Corporate Women Directors International 2010 Report:
Women Board Directors of the 2009 Fortune Global 200


Key Findings

• Good news: Over three-quarters (77.5%) of the 200 largest companies in the world, as ranked by Fortune in 2009, have at least one woman director on their board.
• Good news: For the first time in the three CWDI reports on women board directors of the Fortune Global 200, the number of companies with two women board members is higher (58) than the number of companies with only one woman director (51). Fifteen companies had four or more board seats held by women.
• Bad news: Conversely, 45 of the largest 200 companies in the world still do not have a single woman on their Board of Directors -- the same number of companies as in the 2007 CWDI Report on Women Board Directors of Fortune Global 200 Companies.

• Bad news: The total percentage of women board members globally continued to increase at a glacial pace. The percentage of board seats held by women from 2006-2009 increased by only 1% to 12.2% from 11.2% in 2007. This means that men still hold 87.8% of all board appointments to the 200 largest companies in the world.
• Part of the reason for the seeming status quo in women’s accession to board seats is the changed composition of the Fortune listing. There are new countries represented – Taiwan, Thailand, Turkey and Saudi Arabia, which traditionally do not have significant numbers of women in leadership roles.
• In addition, Asian companies comprise the majority of companies with no women directors. Twenty-nine (29) of the 45 companies with no women on the boards, or 64.4%, are from Asia.
• Among the world’s largest companies, the U.S. continues to be the pacesetter in appointing women to board seats. 19.5% of all board directors of U.S. companies in the study are women. This marks a 1.9% increase from the 2007 CWDI Report.
Norway’s Statoil company and U.S.-based Kraft Corporation lead CWDI’s “Top Ten” list of companies with the highest percentage of women directors with 40% of board seats in each company held by women.  U.S. companies dominate this “Top Ten” listing. China places one company for the first time in the Top Ten with China Construction Bank at 28.6%. All five companies with women CEOs in the Fortune Global 200 are included in the Top Ten listing.
• The country which leads Europe and has the second highest percentage overall is the Netherlands with 15.9% women’s representation on the boards of the eight companies in this listing.  In five years, the Netherlands increased its percentage of women directors from 8.6% to 15.9%. Switzerland ranks third with 14.3% women directors on the boards of its five companies in the study, raising their percentage of women directors in its largest companies from 7.7% to 11.2%. Lastly, France saw a similar increase of female representation on its large company boards from 3.6% to 11.2%.
• These increases in the Netherlands, Switzerland and France are due in part to greater advocacy, research and attention to the issue of women on boards.

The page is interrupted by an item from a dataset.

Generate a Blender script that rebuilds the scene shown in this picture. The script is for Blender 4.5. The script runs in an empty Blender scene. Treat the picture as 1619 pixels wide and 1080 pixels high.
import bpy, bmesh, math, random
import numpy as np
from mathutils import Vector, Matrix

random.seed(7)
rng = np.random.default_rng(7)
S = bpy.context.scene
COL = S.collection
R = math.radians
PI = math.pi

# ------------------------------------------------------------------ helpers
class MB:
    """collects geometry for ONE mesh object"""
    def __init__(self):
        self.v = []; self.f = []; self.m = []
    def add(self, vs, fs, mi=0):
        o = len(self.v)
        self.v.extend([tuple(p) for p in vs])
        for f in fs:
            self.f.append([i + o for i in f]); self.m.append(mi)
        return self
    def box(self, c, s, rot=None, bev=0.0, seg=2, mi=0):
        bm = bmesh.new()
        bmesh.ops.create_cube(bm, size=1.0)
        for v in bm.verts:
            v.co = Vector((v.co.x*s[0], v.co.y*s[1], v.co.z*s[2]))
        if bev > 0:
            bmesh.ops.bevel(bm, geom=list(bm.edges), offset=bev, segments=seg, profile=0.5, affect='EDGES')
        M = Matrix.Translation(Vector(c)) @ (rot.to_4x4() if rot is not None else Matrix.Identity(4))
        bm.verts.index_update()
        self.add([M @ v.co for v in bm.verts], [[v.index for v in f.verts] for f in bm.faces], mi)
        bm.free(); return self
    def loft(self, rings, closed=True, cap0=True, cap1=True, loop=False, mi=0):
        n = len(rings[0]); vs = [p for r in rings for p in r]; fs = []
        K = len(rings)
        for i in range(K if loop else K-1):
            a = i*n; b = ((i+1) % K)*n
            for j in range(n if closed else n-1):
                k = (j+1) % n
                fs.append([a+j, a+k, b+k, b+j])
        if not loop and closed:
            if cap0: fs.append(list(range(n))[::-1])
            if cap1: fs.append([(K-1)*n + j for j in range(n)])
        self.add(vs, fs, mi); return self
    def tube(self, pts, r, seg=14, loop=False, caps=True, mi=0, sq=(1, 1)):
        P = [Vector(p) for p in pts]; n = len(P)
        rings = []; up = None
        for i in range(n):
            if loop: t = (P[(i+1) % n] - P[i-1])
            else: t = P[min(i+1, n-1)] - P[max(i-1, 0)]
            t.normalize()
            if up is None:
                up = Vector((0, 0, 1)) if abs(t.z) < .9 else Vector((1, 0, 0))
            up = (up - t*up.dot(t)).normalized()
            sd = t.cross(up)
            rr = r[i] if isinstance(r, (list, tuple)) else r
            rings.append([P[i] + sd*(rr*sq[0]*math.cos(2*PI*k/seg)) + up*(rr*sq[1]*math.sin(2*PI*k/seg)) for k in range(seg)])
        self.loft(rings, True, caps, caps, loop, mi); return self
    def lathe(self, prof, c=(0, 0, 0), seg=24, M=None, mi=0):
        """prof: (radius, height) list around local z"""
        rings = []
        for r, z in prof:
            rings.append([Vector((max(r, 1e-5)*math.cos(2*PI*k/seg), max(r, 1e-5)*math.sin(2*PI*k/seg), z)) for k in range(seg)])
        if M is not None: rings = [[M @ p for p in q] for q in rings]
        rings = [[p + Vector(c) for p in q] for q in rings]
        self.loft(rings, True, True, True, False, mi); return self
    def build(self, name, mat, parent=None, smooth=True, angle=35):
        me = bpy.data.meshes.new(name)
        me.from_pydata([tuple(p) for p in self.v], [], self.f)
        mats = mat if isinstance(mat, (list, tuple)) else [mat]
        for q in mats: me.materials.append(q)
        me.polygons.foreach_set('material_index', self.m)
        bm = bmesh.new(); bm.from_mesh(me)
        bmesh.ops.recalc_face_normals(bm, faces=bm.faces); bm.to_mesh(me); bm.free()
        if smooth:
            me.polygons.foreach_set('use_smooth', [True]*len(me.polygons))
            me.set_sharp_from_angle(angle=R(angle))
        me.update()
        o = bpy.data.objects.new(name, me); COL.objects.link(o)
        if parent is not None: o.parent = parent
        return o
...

Both the Netherlands and France have passed laws mandating quotas for women directors in their respective countries similar to that of Norway’s. Spain has also enacted a quota law requiring 50% of board seats to be allocated for women.
• All countries which had at least five companies in the Fortune Global 200 in 2009 increased their percentage of women directors with one exception -- the United Kingdom. The U.K. saw a drop in the percentage of women board directors in the companies included in the Fortune listing from 13.9% to 10.6%.
• Among Fortune’s current listing of the 200 largest companies in the world, the Food Consumer Products industry had the highest representation of women directors in an industry comparison -- 27.1% of board seats in the companies in this field being female.